Autre possibilité: l’élargissement du conflit entre Israël et le Hamas en une guerre régionale, que ce soit avec l’implication du Hezbollah, au Liban, ou encore de l’Iran, ce qui pourrait avoir des répercussions économiques importantes, surtout si Téhéran est liée à cette affaire.
Enfin, les chercheurs de l’EIU estiment qu’il existe une faible probabilité, mais une probabilité malgré tout, que la guerre en Ukraine se transforme en conflit mondial.
Selon le rapport, « une cyberattaque lancée par un État est le risque le plus important, puisque l’anonymat présumé de ces actes les rend plus acceptables pour les gouvernements ».
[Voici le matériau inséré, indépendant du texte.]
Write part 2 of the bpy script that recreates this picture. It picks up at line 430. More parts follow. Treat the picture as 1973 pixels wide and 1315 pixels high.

Et s’il se produisait une telle chose, « les alliés occidentaux feraient front commun, tandis que la Russie tenterait de convaincre d’autres pays, comme la Chine et l’Iran, de joindre le conflit ».
Une telle guerre, affirme-t-on, « serait dévastatrice », précipitant l’économie mondiale en récession, sans compter les morts par centaines de milliers, sinon par millions. Pire, l’escalade pourrait aller jusqu’aux armes nucléaires, affirment les auteurs.
Le retour de Trump
Selon un scénario jugé « modérément probable », le retour des républicains à la Maison-Blanche (le rapport ne précise pas s’il s’agirait de Donald Trump) aurait l’effet d’un pavé dans la mare à l’échelle mondiale, notamment en matière de relations économiques avec les pays alliés, ainsi que dans le cadre de la lutte contre la crise climatique.
De l’avis des spécialistes, ce changement abrupt de cap « viendrait saper les relations avec des alliés des États-Unis, notamment l’Europe, le Royaume-Uni, l’Australie et le Japon », en plus de mettre en danger l’aide fournie à l’Ukraine, et donc renforcer la position de la Russie.
« Parallèlement, la Chine tenterait probablement de profiter des tensions en cherchant à dissuader les partenaires des Américains de suivre ceux-ci dans leurs politiques envers Pékin », écrivent les auteurs du document.